Grundsätzlich arbeite ich ungern mit Schulbüchern, da mir die meisten Konzeptionen nicht sonderlich zusagen, sondern gestalte mein Arbeitsmaterial in Form von Arbeitsblättern selbst. Diese enthalten Quellen und ausgewählte Sekundärtexte sowie mit Operatoren ausformulierte Fragestellungen. Sie strukturieren damit nicht nur den Unterricht mit, sondern dienen den Schülern gleichzeitig als erster Mosaikstein ihres Lernkatalogs (auch wenn sie das anfangs immer nicht glauben wollen). Wenn sie beim Lernen auf eine Klausur die Arbeitsblätter durchsehen, werden sie sich an Fragestellungen erinnern, die mit dem Stoff verbunden sind (oder nicht, aber dann ist das erneute Absolvieren der Aufgaben eine gute Übung). Das ist Baustein 1. Baustein 2 wird durch das Internet selbst bereitgestellt; früher musste man dazu auf den Brockhaus der Eltern zurückgreifen oder eben auf die Verfassertexte der Schulbücher. Die Rede ist natürlich von reinen Informationstexten. Im Normalfall tut es dafür Wikipedia oder eine andere verlässliche Internetseite mit Erklärtexten, wenn man den Kontext etwas auffrischen will. Und Baustein 3 ist der Tafelanschrieb. Exkurs Ende.

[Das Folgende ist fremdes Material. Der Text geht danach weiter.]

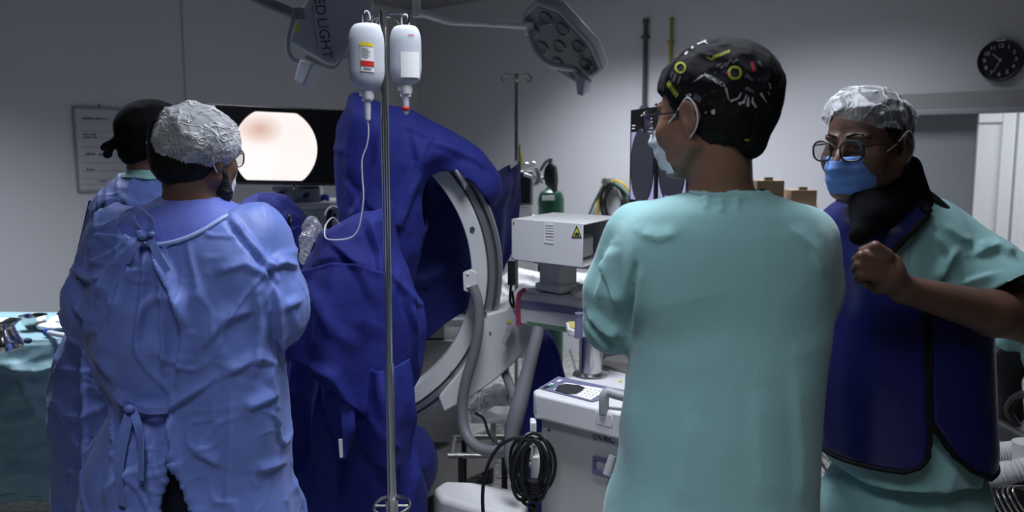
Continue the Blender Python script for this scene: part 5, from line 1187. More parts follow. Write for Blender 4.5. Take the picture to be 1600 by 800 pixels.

Der Tafelanschrieb muss daher weder die Funktion von Baustein 1 (konkrete Fragestellungen) noch von Baustein 2 (Information) liefern, da beides bereits durch eine andere Quelle abgedeckt ist. Stattdessen muss der Tafelaufschrieb es leisten, eine Erinnerungsfunktion zu bieten - im Idealfall genügt ein Blick, um die Fakten und Fragestellungen im Kontext wieder miteinander zu verbinden, was durch eine ordentliche Fragestellung unterstützt wird - und Strukturen schnell erkenntlich zu machen. Reine Text-Aufschriebe in Stichpunktlisten oder gar Fließtext sind daher wenig zielführend, weil sie keine Erinnerungshilfestellung für Strukturen bieten. Ich bin daher ein großer Fan von Diagrammen aller Art. Dreiecke, Pfeile, Blasen, Blitze, Säulen, und vieles mehr helfen bei dieser Aufgabe.
Das ist soweit natürlich eine Idealvorstellung. Nicht immer gelingt es mir, Tafelbilder zu entwickeln, die diesen hehren Ansprüchen gerecht werden. Ich habe genügend Tafelbilder, die sehr textlastig sind oder tatsächlich sogar ausschließlich aus Text bestehen. Ich versuche im Allgemeinen, nicht in vollständigen Sätzen zu schreiben, um das nicht ausarten zu lassen, was natürlich im Hinblick auf die Sprachentwicklung der Schüler auch nicht nur Vorteile hat. Zudem erschweren kunstvoll vorher ausgefertigte Tafelbilder den Input von Schülern und ein spontanes Verändern der geplanten Struktur beziehungsweise erhöhen die Unübersichtlichkeit; das ist jedoch üblicherweise bei meiner bevorzugten Form des Tafelbilds weit weniger ein Problem als bei epischen Texten in ganzen Sätzen.
Ja, aber was ist mit 10-G, mögen manche jetzt fragen, und was ist mit der Binnendifferenzierung? Damit schließen wir den Kreis zu meiner anfänglichen Kritik am üblichen Klausuren- und Bewertungsmuster. Solange das allerdings das Nonplusultra der Leistungsfeststellung darstellt, sehe ich wenig Alternative dazu, einen verbindlichen Kanon für alle Schüler, der an durchschnittlichen Leistungen ausgerichtet ist, auch an der Tafel zu fixieren. Wer hierzu irgendwelche Ideen hat, die durch meine eigene mentale Barriere auf diesem Gebiet brechen - immer her damit.